In May, Agriprocessors became a national news story when the federal government made it the subject of what was then the biggest immigration sweep in history, taking 389 undocumented workers into custody. The workers had been paid some of the lowest wages in the nation, and were allegedly forced to work up to 17-hour days with 10-minute lunch breaks in a freezing-cold, dirty hallway. Workers as young as 16 were said to have been operating meat grinders and power shears, often without any safety training.

The article continues by describing how Rubashkin over several years bankrupted several small businesses as they built a business worth $300 million in annual earnings (!). They perceive secular regulations as a nuisance, but have made a very nice living in the kosher certification racket. But when you read the various Hasidic blogs, the writers and especially the readers leaving comments are convinced this is an Anti-Semitic conspiracy.

Since the article was published, Sholom Rubashkin has been detained in Iowa. The prosecutors don’t want to set any bail, because they know full well he’d be on the first plane out of the U.S.A. The packed bag with passports and thousands of dollars of cash that was found on him might have been a tip-off…

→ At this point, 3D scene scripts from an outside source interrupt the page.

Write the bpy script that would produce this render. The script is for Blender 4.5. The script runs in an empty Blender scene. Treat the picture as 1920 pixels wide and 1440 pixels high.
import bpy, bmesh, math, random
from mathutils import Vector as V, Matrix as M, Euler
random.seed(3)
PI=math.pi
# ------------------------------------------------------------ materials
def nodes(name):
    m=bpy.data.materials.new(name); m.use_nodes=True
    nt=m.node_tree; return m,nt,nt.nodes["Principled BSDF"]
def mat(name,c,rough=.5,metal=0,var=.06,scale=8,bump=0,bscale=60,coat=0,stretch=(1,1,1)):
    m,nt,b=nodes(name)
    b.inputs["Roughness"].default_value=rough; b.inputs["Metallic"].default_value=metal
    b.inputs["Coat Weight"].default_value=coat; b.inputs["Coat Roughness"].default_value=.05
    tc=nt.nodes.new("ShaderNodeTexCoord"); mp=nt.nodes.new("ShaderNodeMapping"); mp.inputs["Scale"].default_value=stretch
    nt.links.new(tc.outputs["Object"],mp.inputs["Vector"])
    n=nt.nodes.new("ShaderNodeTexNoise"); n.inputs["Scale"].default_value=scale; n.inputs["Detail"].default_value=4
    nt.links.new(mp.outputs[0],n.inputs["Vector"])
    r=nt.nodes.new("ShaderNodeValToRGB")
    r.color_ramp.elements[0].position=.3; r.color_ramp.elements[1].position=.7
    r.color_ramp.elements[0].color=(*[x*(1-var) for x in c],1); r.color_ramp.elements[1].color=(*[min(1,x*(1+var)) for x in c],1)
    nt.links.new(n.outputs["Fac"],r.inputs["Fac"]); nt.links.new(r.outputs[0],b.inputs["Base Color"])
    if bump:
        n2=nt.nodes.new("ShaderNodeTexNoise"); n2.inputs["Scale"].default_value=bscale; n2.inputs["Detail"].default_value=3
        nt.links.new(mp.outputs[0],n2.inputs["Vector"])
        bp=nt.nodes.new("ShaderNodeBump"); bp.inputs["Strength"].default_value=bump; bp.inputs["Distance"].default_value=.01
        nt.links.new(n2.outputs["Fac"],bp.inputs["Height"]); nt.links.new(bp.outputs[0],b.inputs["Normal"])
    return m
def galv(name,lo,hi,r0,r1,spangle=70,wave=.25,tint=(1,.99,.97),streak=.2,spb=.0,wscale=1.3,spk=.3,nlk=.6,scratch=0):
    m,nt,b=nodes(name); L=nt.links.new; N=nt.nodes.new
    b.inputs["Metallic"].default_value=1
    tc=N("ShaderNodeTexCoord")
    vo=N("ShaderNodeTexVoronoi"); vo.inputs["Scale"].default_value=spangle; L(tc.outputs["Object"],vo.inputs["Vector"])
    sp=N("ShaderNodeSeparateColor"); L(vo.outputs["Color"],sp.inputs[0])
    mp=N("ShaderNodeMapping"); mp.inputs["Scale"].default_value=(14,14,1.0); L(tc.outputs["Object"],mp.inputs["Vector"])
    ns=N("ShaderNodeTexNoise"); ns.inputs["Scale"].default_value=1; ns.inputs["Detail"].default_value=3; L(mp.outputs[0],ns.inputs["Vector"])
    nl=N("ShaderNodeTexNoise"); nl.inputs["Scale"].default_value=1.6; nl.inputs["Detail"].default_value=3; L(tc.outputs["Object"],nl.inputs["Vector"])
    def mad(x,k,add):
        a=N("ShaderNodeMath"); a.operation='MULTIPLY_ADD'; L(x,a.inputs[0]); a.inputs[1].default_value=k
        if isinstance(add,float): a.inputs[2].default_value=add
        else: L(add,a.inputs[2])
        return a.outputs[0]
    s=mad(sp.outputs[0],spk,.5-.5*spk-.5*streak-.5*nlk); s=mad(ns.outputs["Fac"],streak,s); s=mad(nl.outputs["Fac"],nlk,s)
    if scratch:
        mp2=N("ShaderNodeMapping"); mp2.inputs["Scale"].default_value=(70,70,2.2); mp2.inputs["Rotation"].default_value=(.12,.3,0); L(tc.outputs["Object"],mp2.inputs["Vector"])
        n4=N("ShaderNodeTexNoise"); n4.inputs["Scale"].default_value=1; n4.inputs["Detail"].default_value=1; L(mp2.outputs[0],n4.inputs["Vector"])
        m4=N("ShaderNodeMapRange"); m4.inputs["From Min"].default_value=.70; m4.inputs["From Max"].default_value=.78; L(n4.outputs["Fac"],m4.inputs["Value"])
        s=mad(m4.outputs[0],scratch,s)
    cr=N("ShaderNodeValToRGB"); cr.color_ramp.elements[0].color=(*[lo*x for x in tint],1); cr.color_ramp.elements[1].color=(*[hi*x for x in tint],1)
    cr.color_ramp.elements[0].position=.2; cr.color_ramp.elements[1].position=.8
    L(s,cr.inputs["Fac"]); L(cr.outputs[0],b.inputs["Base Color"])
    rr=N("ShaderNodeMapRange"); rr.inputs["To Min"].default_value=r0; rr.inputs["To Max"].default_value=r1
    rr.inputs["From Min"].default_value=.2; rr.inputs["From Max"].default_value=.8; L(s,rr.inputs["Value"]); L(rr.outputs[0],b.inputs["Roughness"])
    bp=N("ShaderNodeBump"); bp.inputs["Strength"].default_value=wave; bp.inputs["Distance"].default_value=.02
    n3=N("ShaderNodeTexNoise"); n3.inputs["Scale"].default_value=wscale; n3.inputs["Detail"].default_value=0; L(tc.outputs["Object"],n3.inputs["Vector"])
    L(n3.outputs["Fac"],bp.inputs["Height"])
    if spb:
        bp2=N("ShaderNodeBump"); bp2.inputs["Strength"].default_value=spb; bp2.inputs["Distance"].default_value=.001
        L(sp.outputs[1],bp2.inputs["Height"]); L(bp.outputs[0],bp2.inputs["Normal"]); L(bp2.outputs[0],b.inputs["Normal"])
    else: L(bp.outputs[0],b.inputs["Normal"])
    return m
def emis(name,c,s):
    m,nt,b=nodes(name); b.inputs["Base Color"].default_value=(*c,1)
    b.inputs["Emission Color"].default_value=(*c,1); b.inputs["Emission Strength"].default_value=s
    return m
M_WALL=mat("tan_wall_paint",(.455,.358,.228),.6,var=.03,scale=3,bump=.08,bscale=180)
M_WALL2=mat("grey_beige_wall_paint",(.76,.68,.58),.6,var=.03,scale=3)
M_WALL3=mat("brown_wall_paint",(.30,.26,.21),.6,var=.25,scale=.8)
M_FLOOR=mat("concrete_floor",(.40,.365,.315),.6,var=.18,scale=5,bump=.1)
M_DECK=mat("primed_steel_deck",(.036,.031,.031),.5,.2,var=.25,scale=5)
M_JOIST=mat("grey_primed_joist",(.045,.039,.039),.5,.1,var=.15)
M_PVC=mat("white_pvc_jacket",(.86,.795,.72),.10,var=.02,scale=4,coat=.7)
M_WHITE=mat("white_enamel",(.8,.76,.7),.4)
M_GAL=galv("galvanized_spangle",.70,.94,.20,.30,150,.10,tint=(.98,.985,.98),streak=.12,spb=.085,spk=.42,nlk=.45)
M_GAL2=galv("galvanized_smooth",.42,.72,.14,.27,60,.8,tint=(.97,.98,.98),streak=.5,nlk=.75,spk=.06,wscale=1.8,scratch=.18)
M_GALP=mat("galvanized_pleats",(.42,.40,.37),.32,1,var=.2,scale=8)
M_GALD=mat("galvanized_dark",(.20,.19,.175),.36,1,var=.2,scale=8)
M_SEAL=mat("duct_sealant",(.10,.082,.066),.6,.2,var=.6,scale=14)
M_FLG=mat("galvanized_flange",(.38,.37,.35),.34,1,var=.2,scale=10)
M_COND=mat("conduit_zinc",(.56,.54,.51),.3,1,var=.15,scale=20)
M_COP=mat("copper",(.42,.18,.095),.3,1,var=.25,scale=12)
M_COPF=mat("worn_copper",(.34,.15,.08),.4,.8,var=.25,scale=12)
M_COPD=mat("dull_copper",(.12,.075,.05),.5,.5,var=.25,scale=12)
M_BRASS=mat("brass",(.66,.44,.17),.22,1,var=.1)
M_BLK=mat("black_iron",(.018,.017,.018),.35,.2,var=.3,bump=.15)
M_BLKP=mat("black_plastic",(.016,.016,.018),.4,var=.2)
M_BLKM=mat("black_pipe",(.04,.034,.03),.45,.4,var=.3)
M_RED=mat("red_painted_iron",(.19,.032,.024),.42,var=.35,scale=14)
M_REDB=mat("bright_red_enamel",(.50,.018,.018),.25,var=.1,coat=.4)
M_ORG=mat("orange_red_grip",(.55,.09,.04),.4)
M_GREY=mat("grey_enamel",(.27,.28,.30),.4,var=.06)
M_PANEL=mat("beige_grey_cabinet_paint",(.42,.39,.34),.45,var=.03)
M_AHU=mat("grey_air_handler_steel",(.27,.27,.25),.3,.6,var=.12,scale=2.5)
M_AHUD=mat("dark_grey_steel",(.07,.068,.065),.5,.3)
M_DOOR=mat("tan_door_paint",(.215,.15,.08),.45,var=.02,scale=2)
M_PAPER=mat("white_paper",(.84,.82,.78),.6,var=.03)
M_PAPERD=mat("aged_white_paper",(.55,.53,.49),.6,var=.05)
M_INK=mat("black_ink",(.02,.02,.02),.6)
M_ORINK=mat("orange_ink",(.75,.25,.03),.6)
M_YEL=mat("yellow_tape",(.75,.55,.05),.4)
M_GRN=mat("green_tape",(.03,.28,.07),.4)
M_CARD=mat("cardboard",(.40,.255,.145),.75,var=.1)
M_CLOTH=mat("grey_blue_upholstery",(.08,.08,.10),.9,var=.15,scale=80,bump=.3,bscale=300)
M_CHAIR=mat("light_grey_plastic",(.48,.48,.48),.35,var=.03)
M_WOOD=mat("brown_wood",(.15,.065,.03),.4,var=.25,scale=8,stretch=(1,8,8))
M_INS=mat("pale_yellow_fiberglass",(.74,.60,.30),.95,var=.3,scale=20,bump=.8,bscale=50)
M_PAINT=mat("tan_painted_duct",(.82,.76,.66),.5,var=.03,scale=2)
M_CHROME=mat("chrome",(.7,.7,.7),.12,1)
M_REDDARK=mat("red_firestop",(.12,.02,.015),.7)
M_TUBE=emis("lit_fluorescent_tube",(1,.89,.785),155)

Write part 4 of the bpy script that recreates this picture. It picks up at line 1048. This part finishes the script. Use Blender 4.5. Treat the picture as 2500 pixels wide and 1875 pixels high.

Good riddance. If these are the kind of people demanding Moshiach show up now, no wonder he’s taking his time.

…not that I should care. I’m just finishing Richard Dawkin’s “The God Delusion”… It is becoming increasingly difficult to think of myself as Jewish in religious sense. Like a lot of modern secular people, it is difficult to assess what is keeping me from admitting to atheism. Part of it must be the pride I take in Jewish accomplishments. But a careful reading-between-the-lines of the Jewish Museum in Berlin proves one thing unequivocally: Jews have contributed a lot to the world since Enlightenment, but none of them were Orthodox.

One final note: On the same day I read the Rubashkin story in the Voice, the Times ran an obituary for an interesting man: Rabbi Emanuel Rackam died at the age of 98. He will be missed as a leader for all Jews, not just the missionary zealots who’s absolute certainty makes them as dangerous as any other religious extremists.